Procedure van het beslag op domeinnaam:
1. betekening bevel inzake beslag aan de domeinnaamhouder(art. 1499 Ger. W.).
2. bekendmaking van dit bevel aan de domeinnaamautoriteit DNS (art. 10, f, g en j, Algemene Voorwaarden DNS)
3. beslaglegging door betekening van het beslagexploot aan de domeinnaamhouder (art. 1501 Ger. W.).
4. betekening van de beslaglegging aan DNS (art. 10, f, g en j, Algemene Voorwaarden DNS)
5. ten gevolge van de betekening zet DNS van dan af de domeinnaam overeenkomstig art. 3, c, Algemene Voorwaarden DNS «on hold» kan zetten tot het ogenblik van de uitwinning, waardoor de domeinnaam niet langer kan worden overgedragen of geannuleerd waardoor de uitwinning ervan gegarandeerd blijft. Ondertussen kan de domeinnaamhouder verder gebruik maken van het domeinnaamrecht.
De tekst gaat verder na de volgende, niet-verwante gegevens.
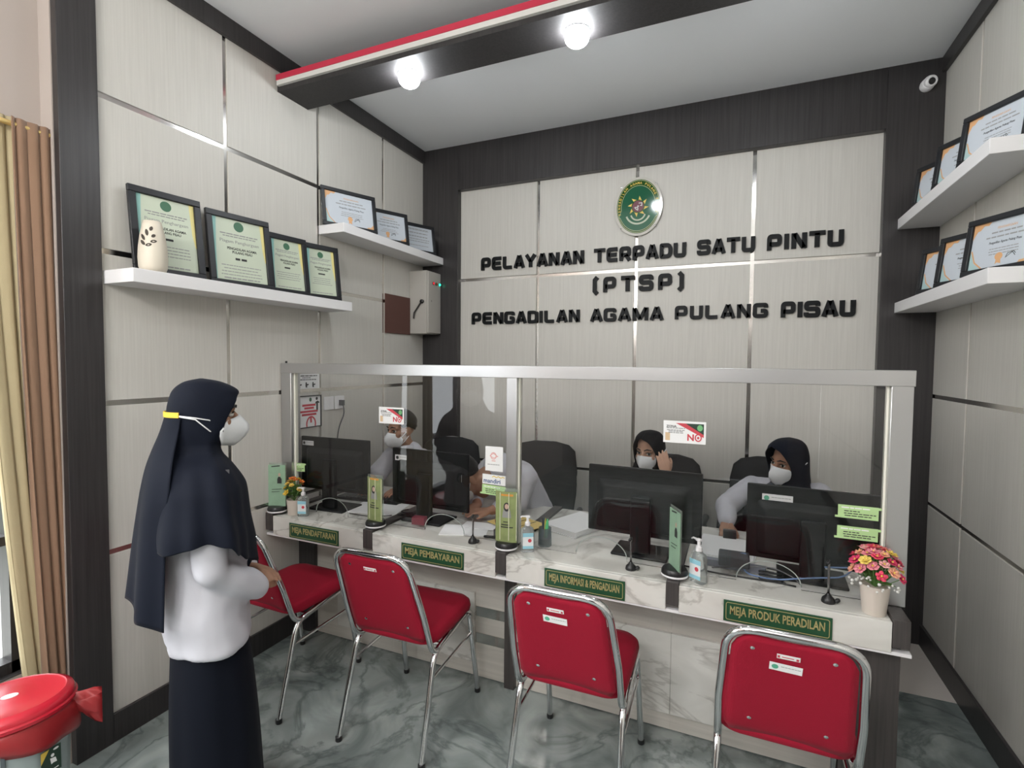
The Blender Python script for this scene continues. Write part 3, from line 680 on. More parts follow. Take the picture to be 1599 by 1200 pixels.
# ================================================================ STANDEES, BOTTLES, FLOWERS, MICROPHONES
M['clear'] = mat('clear_plastic', (.95, .97, .97), .05, trans=.95, ior=1.25)
M['acr'] = mat('thin_clear_acrylic', (.85, .93, .86), .06, trans=.9, ior=1.1)
M['stgreen'] = mat('standee_green_print', (.24, .29, .12), .3, vary=.35, vscale=25); M['stpale'] = mat('standee_mint_print', (.26, .40, .28), .3, vary=.2, vscale=25)
M['skin_print'] = mat('printed_skin', (.50, .34, .27), .5)
def standee(lab, x, y, rz, kind, h=.25):
    t = thing('info_standee', lab, 'standee', (x, y, .7875), rz, 'acrylic standees on the desk dividers')
    MB().lathe([(.050, 0), (.052, .006), (.052, .022), (.046, .032), (.02, .034)], 32).build('base', 'black', t, smooth='auto')
    MB().lathe([(.0525, .003), (.0535, .005), (.0535, .009), (.0525, .011)], 32, caps=False).build('base_ring', 'white', t, smooth='auto')
    z0 = .032
    g = MB()
    n = 10; pts = []
    for i in range(n+1): q = -1+2*i/n; pts.append((.052*q, -.006-.012*(1-q*q) if kind == 'g' else -.004))
    g.loft([[Vector((px, py, z)) for px, py in pts]+[Vector((px, py+.003, z)) for px, py in pts[::-1]] for z in (z0, z0+h)])
    m = 'stgreen' if kind == 'g' else 'stpale'
    p = g.build('printed_panel', m, t, smooth='auto')
    yy = -.0192 if kind == 'g' else -.0045
    def flat(pts2, name, mm, dy=0, bend=True):
        def by(px): return (-.0062-.012*(1-min(1, (px/.052)**2)) if kind == 'g' else -.0042)-dy
        b = MB()
        for q in pts2:                                       # follows the curve of the panel in narrow upright strips
            x0, x1 = min(p[0] for p in q), max(p[0] for p in q); cols = []
            for i in range(13):
                px = x0+(x1-x0)*min(max(i/12, .004), .996); zs = []
                for (ax, az), (bx, bz) in zip(q, q[1:]+q[:1]):
                    if (ax-px)*(bx-px) <= 0 and ax != bx: zs.append(az+(bz-az)*(px-ax)/(bx-ax))
                if zs: cols.append((px, min(zs), max(zs)))
            b.loft([[Vector((px, by(px)-.0002, z0+lo)), Vector((px, by(px)-.0002, z0+hi)), Vector((px, by(px)-.0006, z0+hi)), Vector((px, by(px)-.0006, z0+lo))] for px, lo, hi in cols])
        return b.build(name, mm, p)
    if kind == 'g':
        flat([[(-.022, .215), (.036, .215), (.036, .224), (-.022, .224)]], 'orange_heading', mat('orange_print', (.62, .27, .05), .5))
        cx = .006
        flat([[(cx+.021*cos(R(a)), .115+.055*max(0, sin(R(a)))) for a in range(0, 181, 15)]], 'printed_shoulders', 'greyink')
        flat([[(cx+.015*cos(R(a)), .165+.021*sin(R(a))) for a in range(0, 360, 24)]], 'printed_headscarf', 'ink', .0003)
        flat([[(cx+.009*cos(R(a)), .167+.0125*sin(R(a))) for a in range(0, 360, 24)]], 'printed_face', 'skin_print', .0006)
        flat([[(-.020, .079), (.020, .079), (.020, .084), (-.020, .084)], [(-.022, .068), (.036, .068), (.036, .073), (-.022, .073)], [(-.010, .093), (.012, .093), (.012, .097), (-.01, .097)]], 'printed_text', 'ink')
        b = MB()
        for px in (-.026, .017, .051): b.tube([(px, -.0085-.012*(1-(px/.052)**2), z0+.01), (px, -.0085-.012*(1-(px/.052)**2), z0+h-.005)], .0016, 6)
        b.build('painted_glare_line', mat('painted_glare', (.8, .8, .62), .15), t)  # pale bars paint upright glare lines onto the glossy panel
    else:
        flat([[(.004, .13), (.030, .13), (.030, .155), (.022, .168), (.010, .168), (.004, .155)]], 'printed_suit', 'ink')
        flat([[(.017+.007*cos(R(a)), .180+.010*sin(R(a))) for a in range(0, 360, 30)]], 'printed_face', 'skin_print', .0003)
        flat([[(-.030, .092), (.030, .098), (.030, .101), (-.03, .095)], [(-.030, .079), (.018, .083), (.018, .086), (-.03, .082)], [(-.03, .222), (.02, .228), (.02, .234), (-.03, .228)]], 'printed_text', 'ink')
    MB().box(-.055, .055, .0006, .0036, z0-.004, z0+h+.012).build('acrylic_sheet', 'acr', t)
    return t
standee('pale mint standee on the wall end of the desks beside the yellow flowers', .046, 2.130, R(18), 'm', .235)
standee('glossy green standee between the registration and payment desks', .718, 2.152, R(-8), 'g', .225)
standee('glossy green standee with a headscarf portrait between the payment and information desks', 1.467, 2.150, R(4), 'g', .235)
standee('mint standee turned edge-on between the information and court product desks', 2.214, 2.155, R(-62), 'm', .235)
# ---------------------------------------------------------------- sanitizer bottles
M['gel'] = mat('sanitizer_gel', (.88, .93, .92), .08, trans=.85, ior=1.2); M['lblblue'] = mat('label_blue', (.30, .58, .68), .4); M['lblwhite'] = mat('label_white', (.72, .75, .76), .4)
def bottle(lab, x, y, rz, s=1.0, clear=True):
    t = thing('sanitizer_bottle', lab, 'bottle', (x, y, ZT+.0005), rz, 'pump sanitizer bottles on the desks')
    def rr(w, d, z): return [Vector((p[0], p[1], z)) for p in rrect(-w*s, w*s, -d*s, d*s, min(w, d)*.6*s, 4)]
    MB().loft([rr(.030, .019, 0), rr(.032, .021, .004*s), rr(.032, .021, .098*s), rr(.028, .018, .112*s), rr(.014, .012, .122*s), rr(.012, .012, .130*s)]).build('bottle_body', 'gel', t, smooth='auto')
    l = MB().box(-.026*s, .026*s, -.0218*s, -.0214*s, .018*s, .095*s).build('label', 'lblwhite', t)
    for za, zb in ((.018, .032), (.076, .095)): MB().box(-.026*s, .026*s, -.0222*s, -.0219*s, za*s, zb*s).build('label_band', 'lblblue', l)
    MB().prism(oval(.009*s, .009*s, 14), 0, .0004, frame_m((.008*s, -.0219*s, .058*s), (1, 0, 0), (0, 0, 1))).build('label_mark', 'redprint', l)
    MB().lathe([(.0135*s, .126*s), (.0135*s, .142*s), (.010*s, .144*s), (.0065*s, .148*s), (.0065*s, .166*s)], 20).build('pump_collar', 'white', t, smooth='auto')
    MB().box(-.010*s, .010*s, -.008*s, .008*s, .166*s, .175*s).tube([(-.006*s, 0, .1705*s), (-.028*s, 0, .172*s), (-.036*s, 0, .166*s)], [.005*s, .004*s, .0035*s], 8).build('pump_head', 'white', t, bevel=.0015)
    return t
bottle('pump sanitizer bottle beside the yellow and orange flowers', .212, 2.160, R(20), .92)
bottle('pump sanitizer bottle behind the portrait standee on the information desk', 1.558, 2.185, R(30), .95)
bottle('pump sanitizer bottle with blue label beside the edge-on mint standee', 2.305, 2.158, R(-35), 1.0)
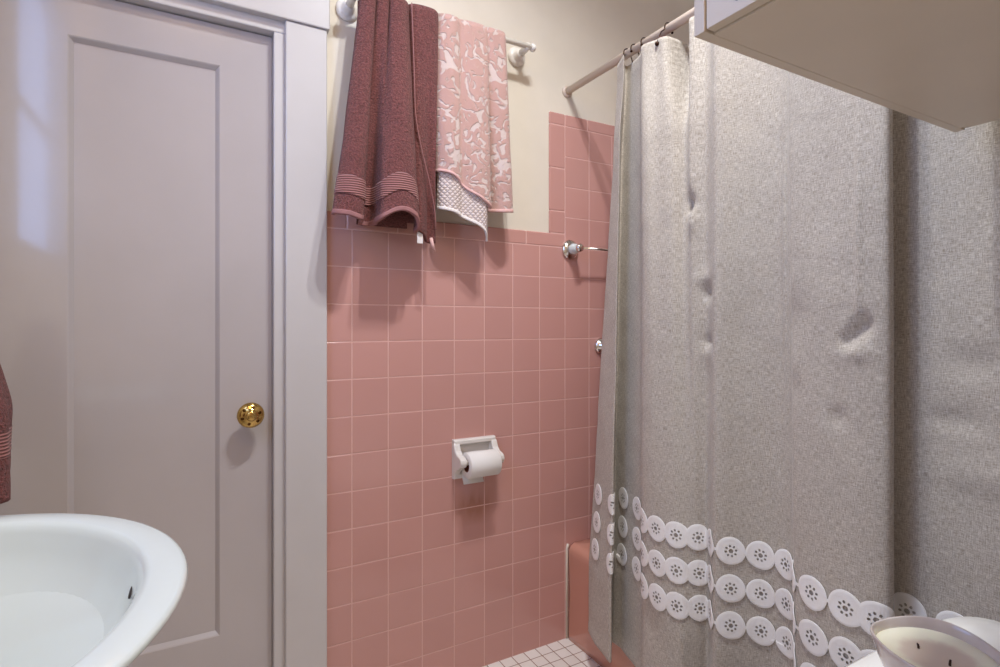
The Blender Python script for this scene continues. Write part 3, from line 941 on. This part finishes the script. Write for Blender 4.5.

6. de verkoop van het domeinnaamrecht, waarvan de plaats, de dag en het uur in het proces-verbaal van de beslaglegging zijn bepaald (art. 1511 Ger. W.) minstens drie werkdagen vooraf d.m.v. een aanplakbiljet op de plaats van de verkoop en anderzijds maximum tweemaal in dezelfde krant. Bij verzoekschrift, ondertekend door een advocaat of gerechtsdeurwaarder kan toestemming aan de beslagrechter worden gevraagd voor een meer uitgebreide vorm van publiciteit waardoor de verkoop op de website die betrekking heeft op de desbetreffende domeinnaam kan worden bekendgemaakt.
In dit verzoekschrift kan toestemming aan de beslarechter gevraagd tot een alternatieve plaats van verkoop – andere dan de veilingzaal van de gerechtsdeurwaarders of de dichtstbijgelegen openbare markt (art. 1522 Ger. W.) wegens de aard van het goed. Zo kan gevraagd worden aan de beslagrechter om de verkoop op het internet te kunnen laten plaatsvinden en meer bepaald volgens de stapsgewijze procedure die gehanteerd wordt inzake overdracht van een domeinnaam, weze het zonder dat een akkoord moet worden bereikt met de domeinnaamhouder, maar wel met de gerechtsdeurwaarder. (zie minnelijke verkoop zoals voorzien in art. 1526bis Ger. W).
(Jasmine MALEKZADEM, Beslag op domeinnamen. Een eerste verkenning RW 2009-2010, 1498).